Dashnaktsutyun announced its decision to participate in snap parliamentary elections expected in June after a party congress held over the weekend. It said the congress authorized the party’s governing body in Armenia to decide whether to do so separately or in an alliance with other opposition forces.
“As regards the format of our participation, when the elections are [officially] announced we will discuss that and announce our final decision,” the head of the body, Ishkhan Saghatelian, told reporters. “Political consultations are going on right now.”
Saghatelian said that the consultations are being held with various political groups and figures, including Kocharian.

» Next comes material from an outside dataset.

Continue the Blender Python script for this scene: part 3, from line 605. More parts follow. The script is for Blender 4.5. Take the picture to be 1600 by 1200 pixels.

Armenian media outlets have reported in recent weeks that Dashnaktsutyun is likely to join forces with Kocharian. The ex-president stated earlier this month that he will lead an alliance comprising at least two opposition parties.
Kocharian, who is highly critical of the current Armenian government, governed the country from 1998-2008. Dashnaktsutyun was allied to him during his rule.
The party, which has branches in major Armenian communities around the world, is not represented in the current parliament, having garnered only about 4 percent of the vote in the last elections held in December 2018.
Saghatelian insisted that Dashnaktsutyun will do much better if it participates in the upcoming elections on its own. “But our goal in these elections is not to win parliament seats. Our supreme goal is to get rid of this government of evil,” he said.
Dashnaktsutyun is a key member of the Homeland Salvation Movement, a coalition of more than a dozen opposition groups that have held street protests in recent months in a bid to topple Prime Minister Nikol Pashinian over his handling of last year’s war in Nagorno-Karabakh.
Pashinian has refused to step down and pledged to hold the snap elections instead.
Although the Homeland Salvation Movement has insisted that such polls be held by an interim government, only one of its members, former President Serzh Sarkisian’s Republican Party of Armenia (HHK), has called for an election boycott so far. Other parties affiliated with the alliance, notably Gagik Tsarukian’s Prosperous Armenia Party, made clear their intention to join the parliamentary race already in March.
Saghatelian admitted that these differences have weakened the opposition movement. But he did not rule out more anti-government protests in the weeks ahead.